Scenes as source code
........
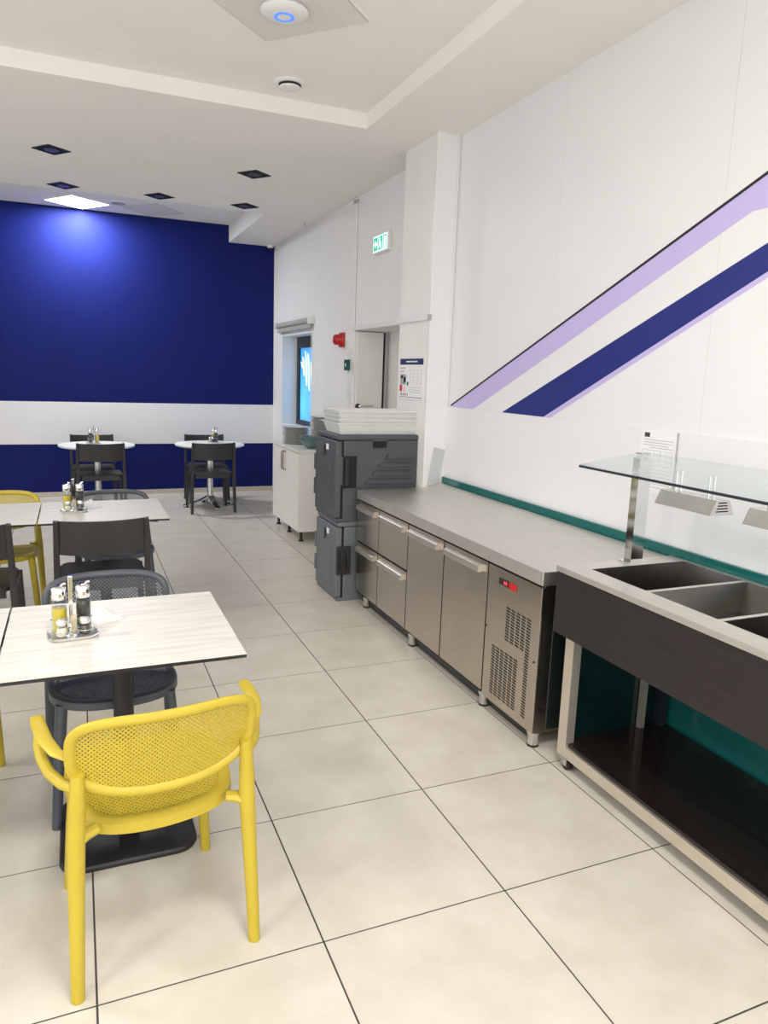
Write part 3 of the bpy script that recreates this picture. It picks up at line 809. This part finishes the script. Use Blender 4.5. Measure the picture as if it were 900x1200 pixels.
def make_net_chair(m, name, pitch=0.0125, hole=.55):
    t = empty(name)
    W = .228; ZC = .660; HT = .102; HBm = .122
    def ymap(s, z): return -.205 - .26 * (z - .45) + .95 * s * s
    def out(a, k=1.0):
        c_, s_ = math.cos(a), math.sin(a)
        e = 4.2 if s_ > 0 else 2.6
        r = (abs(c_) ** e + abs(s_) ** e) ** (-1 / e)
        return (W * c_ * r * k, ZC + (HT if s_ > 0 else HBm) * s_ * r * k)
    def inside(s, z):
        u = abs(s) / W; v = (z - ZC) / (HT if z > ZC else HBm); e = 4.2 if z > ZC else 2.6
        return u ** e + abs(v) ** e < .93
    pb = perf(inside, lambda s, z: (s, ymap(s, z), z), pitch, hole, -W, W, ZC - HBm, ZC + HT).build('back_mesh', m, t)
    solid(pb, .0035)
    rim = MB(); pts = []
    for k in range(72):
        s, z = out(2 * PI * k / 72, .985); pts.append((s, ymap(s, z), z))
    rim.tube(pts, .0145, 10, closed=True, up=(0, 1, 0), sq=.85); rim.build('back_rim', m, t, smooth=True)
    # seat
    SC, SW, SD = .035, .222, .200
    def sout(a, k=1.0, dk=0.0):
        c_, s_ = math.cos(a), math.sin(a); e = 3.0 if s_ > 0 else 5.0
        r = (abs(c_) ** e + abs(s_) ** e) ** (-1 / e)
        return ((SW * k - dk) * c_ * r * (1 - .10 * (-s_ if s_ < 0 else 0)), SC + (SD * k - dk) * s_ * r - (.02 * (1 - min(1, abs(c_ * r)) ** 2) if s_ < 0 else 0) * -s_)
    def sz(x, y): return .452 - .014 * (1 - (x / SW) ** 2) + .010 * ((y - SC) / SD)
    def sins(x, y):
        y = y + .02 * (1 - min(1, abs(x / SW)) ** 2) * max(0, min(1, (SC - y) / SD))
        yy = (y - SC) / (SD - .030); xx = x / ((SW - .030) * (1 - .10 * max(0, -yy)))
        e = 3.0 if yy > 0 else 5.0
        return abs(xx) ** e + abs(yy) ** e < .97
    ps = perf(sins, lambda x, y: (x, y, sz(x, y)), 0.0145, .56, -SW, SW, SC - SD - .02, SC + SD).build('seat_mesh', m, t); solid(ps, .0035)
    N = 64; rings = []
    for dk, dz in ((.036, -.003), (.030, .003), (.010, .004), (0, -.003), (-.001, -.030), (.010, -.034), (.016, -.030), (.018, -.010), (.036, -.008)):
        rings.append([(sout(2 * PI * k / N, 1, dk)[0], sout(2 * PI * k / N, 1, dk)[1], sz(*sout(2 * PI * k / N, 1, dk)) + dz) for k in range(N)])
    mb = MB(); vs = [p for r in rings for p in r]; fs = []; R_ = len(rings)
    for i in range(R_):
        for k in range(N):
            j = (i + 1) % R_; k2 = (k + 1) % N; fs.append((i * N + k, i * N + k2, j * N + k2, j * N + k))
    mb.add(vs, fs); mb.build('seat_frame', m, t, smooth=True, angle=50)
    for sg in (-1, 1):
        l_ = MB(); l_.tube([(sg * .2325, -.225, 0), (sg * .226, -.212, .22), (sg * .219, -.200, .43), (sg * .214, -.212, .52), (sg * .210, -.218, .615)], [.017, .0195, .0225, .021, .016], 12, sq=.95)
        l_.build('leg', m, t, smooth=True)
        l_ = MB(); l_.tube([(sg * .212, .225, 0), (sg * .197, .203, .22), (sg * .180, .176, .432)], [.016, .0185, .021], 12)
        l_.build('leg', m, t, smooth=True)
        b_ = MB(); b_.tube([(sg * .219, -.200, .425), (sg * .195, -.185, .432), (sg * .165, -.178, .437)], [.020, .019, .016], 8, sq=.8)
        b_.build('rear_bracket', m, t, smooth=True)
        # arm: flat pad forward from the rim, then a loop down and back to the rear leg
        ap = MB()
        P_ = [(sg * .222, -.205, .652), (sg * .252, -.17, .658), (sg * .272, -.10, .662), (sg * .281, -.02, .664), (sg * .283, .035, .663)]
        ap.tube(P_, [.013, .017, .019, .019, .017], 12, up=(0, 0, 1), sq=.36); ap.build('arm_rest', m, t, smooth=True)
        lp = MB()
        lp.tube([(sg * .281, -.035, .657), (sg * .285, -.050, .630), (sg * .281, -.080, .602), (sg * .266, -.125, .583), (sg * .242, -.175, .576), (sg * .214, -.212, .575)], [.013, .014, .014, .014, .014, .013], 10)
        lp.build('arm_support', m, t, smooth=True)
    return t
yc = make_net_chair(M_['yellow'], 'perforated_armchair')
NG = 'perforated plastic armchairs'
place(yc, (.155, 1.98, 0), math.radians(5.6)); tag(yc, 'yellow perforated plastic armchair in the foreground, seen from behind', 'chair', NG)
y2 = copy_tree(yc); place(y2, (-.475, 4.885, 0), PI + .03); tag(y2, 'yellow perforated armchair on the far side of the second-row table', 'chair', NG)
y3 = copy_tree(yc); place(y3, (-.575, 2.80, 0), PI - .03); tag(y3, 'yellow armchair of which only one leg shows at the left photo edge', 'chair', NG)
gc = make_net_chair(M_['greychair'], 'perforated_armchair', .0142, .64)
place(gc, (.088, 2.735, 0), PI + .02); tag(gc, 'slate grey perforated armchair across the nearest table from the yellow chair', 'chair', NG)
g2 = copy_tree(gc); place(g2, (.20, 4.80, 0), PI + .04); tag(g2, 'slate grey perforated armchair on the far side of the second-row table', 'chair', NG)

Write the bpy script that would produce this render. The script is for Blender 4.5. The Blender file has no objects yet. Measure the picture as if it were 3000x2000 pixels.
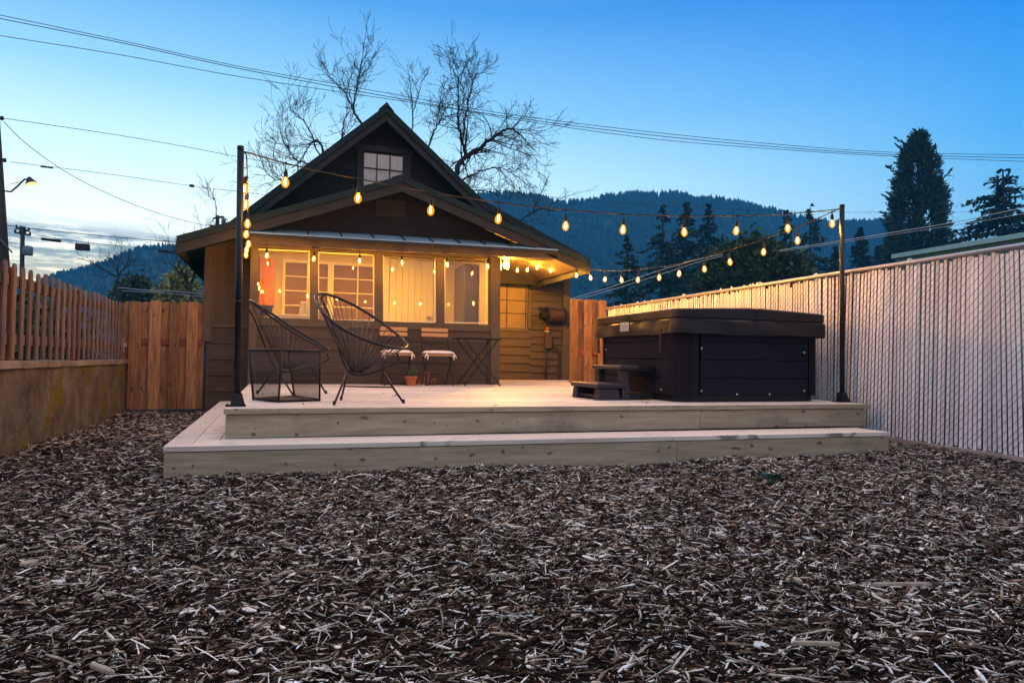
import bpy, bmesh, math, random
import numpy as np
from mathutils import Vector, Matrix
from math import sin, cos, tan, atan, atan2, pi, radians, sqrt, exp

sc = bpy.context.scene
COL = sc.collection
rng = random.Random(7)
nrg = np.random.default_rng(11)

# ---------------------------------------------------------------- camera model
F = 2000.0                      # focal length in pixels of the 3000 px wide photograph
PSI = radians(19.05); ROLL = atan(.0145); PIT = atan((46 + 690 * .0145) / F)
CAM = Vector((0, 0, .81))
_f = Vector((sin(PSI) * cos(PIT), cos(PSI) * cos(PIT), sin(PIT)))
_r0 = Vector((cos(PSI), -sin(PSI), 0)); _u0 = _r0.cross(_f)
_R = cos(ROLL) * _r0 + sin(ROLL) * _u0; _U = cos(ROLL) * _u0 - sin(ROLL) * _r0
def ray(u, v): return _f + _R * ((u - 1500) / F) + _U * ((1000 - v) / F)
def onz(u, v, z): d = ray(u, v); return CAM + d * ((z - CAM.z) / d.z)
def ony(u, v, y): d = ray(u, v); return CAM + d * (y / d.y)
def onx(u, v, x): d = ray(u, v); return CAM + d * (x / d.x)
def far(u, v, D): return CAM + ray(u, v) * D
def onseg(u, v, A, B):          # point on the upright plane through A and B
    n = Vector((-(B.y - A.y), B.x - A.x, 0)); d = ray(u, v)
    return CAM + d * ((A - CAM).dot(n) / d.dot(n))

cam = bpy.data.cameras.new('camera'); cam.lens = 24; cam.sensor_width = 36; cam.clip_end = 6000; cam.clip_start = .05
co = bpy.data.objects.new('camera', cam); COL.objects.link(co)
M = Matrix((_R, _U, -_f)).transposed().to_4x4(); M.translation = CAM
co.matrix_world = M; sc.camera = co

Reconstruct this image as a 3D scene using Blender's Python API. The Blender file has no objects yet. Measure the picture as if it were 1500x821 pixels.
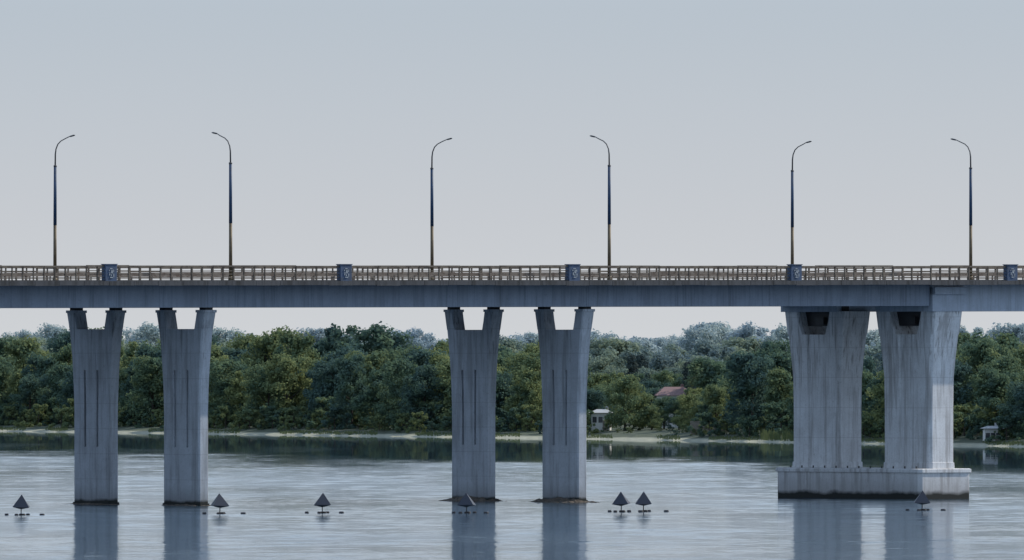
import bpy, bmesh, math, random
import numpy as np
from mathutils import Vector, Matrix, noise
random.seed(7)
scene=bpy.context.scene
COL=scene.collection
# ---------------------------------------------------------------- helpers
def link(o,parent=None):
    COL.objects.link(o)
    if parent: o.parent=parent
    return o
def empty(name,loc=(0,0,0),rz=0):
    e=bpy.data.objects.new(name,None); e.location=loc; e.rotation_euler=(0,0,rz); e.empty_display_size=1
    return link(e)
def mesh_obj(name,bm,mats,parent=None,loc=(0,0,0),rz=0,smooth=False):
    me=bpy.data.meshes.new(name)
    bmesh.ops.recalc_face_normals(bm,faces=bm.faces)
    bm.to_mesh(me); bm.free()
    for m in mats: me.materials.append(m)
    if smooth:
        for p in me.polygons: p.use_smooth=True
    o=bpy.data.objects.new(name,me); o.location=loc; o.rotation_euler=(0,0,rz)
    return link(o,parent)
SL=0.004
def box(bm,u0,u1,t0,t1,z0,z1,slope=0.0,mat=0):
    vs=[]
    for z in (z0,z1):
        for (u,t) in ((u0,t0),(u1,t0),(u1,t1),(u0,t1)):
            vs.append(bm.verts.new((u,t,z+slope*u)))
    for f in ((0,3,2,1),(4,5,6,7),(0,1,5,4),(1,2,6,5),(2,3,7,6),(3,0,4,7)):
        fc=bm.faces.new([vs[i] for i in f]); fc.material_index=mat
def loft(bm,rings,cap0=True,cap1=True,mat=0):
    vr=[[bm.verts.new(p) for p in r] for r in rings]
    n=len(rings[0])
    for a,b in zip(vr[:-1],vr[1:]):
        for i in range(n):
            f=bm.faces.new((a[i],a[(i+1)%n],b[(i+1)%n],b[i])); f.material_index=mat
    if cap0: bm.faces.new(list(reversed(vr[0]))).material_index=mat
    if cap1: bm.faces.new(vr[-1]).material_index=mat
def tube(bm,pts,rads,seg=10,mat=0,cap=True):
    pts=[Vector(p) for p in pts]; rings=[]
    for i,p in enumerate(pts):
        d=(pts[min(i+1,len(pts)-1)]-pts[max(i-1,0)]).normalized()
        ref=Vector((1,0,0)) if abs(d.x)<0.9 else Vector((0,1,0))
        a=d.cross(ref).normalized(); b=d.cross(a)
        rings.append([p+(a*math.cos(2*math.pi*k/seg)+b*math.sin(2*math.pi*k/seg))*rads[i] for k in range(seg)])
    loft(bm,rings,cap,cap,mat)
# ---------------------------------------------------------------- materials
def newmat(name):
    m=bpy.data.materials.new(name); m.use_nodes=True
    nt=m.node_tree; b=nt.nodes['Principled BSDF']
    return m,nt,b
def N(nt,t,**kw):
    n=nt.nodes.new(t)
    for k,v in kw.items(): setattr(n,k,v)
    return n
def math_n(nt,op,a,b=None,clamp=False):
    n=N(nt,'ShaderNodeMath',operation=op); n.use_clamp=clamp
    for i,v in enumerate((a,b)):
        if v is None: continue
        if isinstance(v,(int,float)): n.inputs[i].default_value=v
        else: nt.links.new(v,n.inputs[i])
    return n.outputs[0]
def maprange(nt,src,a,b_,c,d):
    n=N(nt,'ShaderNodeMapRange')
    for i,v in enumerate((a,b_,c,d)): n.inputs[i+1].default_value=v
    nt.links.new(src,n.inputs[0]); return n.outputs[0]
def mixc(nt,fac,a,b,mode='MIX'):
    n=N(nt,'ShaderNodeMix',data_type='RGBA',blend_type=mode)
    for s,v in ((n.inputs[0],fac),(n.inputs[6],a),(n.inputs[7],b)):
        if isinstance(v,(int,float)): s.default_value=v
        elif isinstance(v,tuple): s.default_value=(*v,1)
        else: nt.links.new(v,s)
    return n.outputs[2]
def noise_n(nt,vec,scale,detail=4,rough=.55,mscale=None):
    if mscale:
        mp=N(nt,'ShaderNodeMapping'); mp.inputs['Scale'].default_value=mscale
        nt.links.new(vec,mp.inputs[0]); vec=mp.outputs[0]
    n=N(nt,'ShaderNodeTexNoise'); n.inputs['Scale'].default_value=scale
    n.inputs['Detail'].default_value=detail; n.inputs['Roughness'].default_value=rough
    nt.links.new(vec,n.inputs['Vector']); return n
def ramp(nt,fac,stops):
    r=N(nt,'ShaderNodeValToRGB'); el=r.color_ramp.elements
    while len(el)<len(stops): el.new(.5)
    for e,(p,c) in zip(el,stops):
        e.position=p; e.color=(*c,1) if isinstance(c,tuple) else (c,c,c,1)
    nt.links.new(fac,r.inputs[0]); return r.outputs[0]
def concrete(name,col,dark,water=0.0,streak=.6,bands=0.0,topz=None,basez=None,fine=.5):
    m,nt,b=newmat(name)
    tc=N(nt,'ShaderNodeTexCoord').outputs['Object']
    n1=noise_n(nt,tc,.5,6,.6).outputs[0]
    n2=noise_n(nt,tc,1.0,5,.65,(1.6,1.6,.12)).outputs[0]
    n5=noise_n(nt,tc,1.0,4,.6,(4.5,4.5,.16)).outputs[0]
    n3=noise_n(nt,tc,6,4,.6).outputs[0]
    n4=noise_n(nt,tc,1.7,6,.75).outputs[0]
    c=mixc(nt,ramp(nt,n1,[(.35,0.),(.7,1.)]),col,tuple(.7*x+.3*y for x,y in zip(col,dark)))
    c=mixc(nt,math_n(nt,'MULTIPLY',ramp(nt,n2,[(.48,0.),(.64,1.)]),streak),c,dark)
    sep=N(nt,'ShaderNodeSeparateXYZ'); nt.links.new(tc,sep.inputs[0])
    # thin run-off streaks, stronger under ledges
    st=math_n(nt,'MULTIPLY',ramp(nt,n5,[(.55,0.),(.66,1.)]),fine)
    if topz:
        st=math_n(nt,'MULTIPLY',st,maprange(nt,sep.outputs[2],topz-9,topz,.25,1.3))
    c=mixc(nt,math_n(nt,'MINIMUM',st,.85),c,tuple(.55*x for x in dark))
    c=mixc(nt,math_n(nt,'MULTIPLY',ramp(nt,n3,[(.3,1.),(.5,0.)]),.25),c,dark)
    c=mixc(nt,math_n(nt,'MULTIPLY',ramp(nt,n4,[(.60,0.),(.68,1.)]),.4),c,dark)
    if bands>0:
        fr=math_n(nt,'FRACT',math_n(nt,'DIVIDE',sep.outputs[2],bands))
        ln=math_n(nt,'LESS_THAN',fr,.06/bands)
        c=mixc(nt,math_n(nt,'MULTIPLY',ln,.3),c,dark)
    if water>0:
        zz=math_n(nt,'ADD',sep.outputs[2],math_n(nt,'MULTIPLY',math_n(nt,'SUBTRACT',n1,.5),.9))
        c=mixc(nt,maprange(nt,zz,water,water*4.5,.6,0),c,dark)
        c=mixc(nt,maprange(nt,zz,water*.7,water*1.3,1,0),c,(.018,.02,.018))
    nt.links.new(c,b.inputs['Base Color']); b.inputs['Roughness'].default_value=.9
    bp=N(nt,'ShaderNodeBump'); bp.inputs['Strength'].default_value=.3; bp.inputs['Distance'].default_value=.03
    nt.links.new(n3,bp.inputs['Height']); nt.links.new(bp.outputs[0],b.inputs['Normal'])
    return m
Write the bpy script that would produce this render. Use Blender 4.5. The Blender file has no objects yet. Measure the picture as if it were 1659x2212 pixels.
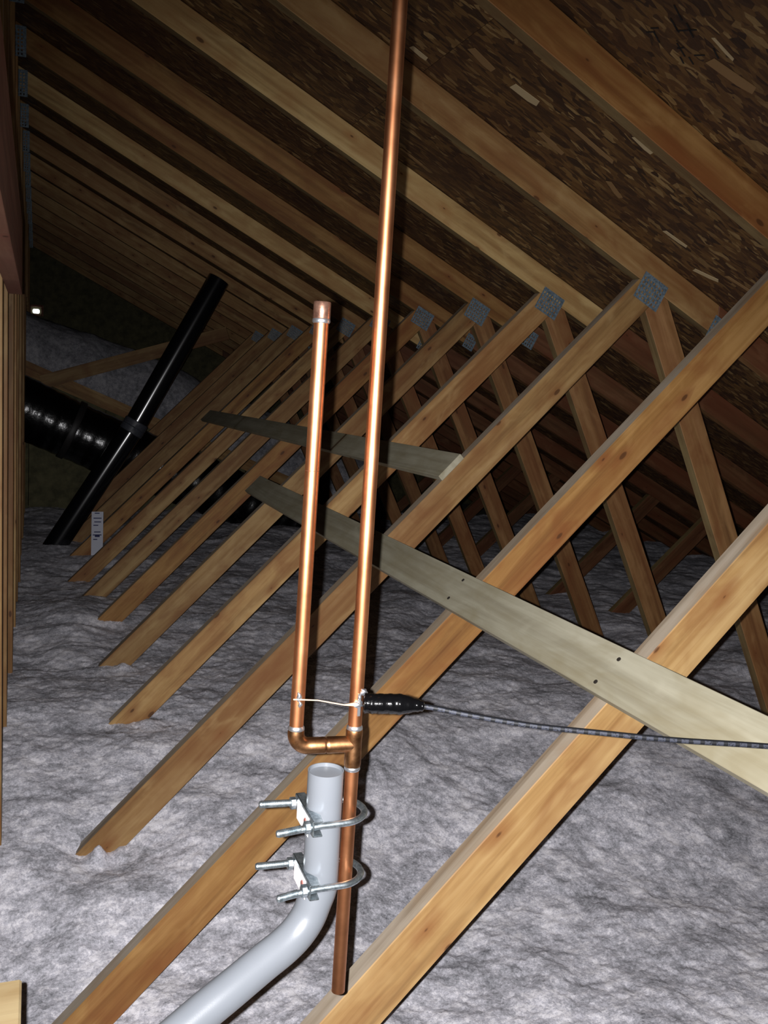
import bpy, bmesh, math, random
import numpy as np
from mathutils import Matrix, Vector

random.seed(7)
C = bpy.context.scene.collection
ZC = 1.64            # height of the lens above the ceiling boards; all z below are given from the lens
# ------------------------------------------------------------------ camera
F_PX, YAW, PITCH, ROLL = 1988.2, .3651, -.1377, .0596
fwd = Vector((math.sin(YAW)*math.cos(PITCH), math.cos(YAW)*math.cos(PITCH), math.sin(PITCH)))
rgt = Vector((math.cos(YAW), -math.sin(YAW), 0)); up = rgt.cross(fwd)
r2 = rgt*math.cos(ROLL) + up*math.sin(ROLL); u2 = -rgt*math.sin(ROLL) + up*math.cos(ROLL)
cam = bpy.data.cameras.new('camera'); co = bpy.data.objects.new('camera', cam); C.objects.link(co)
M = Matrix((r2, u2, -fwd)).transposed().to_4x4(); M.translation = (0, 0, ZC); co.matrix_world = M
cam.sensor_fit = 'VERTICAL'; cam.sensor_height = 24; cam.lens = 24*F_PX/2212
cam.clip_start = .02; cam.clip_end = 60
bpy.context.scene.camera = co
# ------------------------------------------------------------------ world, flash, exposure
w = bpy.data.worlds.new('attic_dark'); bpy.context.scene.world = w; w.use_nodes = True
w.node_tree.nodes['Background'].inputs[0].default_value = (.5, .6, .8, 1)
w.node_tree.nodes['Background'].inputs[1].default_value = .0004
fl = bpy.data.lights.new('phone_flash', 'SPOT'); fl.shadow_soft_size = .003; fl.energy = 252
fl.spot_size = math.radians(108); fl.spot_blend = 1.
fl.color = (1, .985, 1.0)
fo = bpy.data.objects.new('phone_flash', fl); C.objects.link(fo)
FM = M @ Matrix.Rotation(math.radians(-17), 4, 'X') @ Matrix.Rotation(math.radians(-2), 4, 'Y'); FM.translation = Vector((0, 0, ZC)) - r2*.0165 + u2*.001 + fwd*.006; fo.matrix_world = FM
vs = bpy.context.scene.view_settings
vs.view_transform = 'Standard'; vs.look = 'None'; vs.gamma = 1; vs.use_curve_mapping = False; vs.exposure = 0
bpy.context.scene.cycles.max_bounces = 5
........
**Exercise details:** Exactly those lines that run from the line holding "Write the bpy script that would produce this render. Use" to the end of the listing above, both included, are to be reproduced, with pictures left out.

**Solution to this exercise:**
Write the bpy script that would produce this render. Use Blender 4.5. The Blender file has no objects yet. Measure the picture as if it were 1659x2212 pixels.
import bpy, bmesh, math, random
import numpy as np
from mathutils import Matrix, Vector

random.seed(7)
C = bpy.context.scene.collection
ZC = 1.64            # height of the lens above the ceiling boards; all z below are given from the lens
# ------------------------------------------------------------------ camera
F_PX, YAW, PITCH, ROLL = 1988.2, .3651, -.1377, .0596
fwd = Vector((math.sin(YAW)*math.cos(PITCH), math.cos(YAW)*math.cos(PITCH), math.sin(PITCH)))
rgt = Vector((math.cos(YAW), -math.sin(YAW), 0)); up = rgt.cross(fwd)
r2 = rgt*math.cos(ROLL) + up*math.sin(ROLL); u2 = -rgt*math.sin(ROLL) + up*math.cos(ROLL)
cam = bpy.data.cameras.new('camera'); co = bpy.data.objects.new('camera', cam); C.objects.link(co)
M = Matrix((r2, u2, -fwd)).transposed().to_4x4(); M.translation = (0, 0, ZC); co.matrix_world = M
cam.sensor_fit = 'VERTICAL'; cam.sensor_height = 24; cam.lens = 24*F_PX/2212
cam.clip_start = .02; cam.clip_end = 60
bpy.context.scene.camera = co
# ------------------------------------------------------------------ world, flash, exposure
w = bpy.data.worlds.new('attic_dark'); bpy.context.scene.world = w; w.use_nodes = True
w.node_tree.nodes['Background'].inputs[0].default_value = (.5, .6, .8, 1)
w.node_tree.nodes['Background'].inputs[1].default_value = .0004
fl = bpy.data.lights.new('phone_flash', 'SPOT'); fl.shadow_soft_size = .003; fl.energy = 252
fl.spot_size = math.radians(108); fl.spot_blend = 1.
fl.color = (1, .985, 1.0)
fo = bpy.data.objects.new('phone_flash', fl); C.objects.link(fo)
FM = M @ Matrix.Rotation(math.radians(-17), 4, 'X') @ Matrix.Rotation(math.radians(-2), 4, 'Y'); FM.translation = Vector((0, 0, ZC)) - r2*.0165 + u2*.001 + fwd*.006; fo.matrix_world = FM
vs = bpy.context.scene.view_settings
vs.view_transform = 'Standard'; vs.look = 'None'; vs.gamma = 1; vs.use_curve_mapping = False; vs.exposure = 0
bpy.context.scene.cycles.max_bounces = 5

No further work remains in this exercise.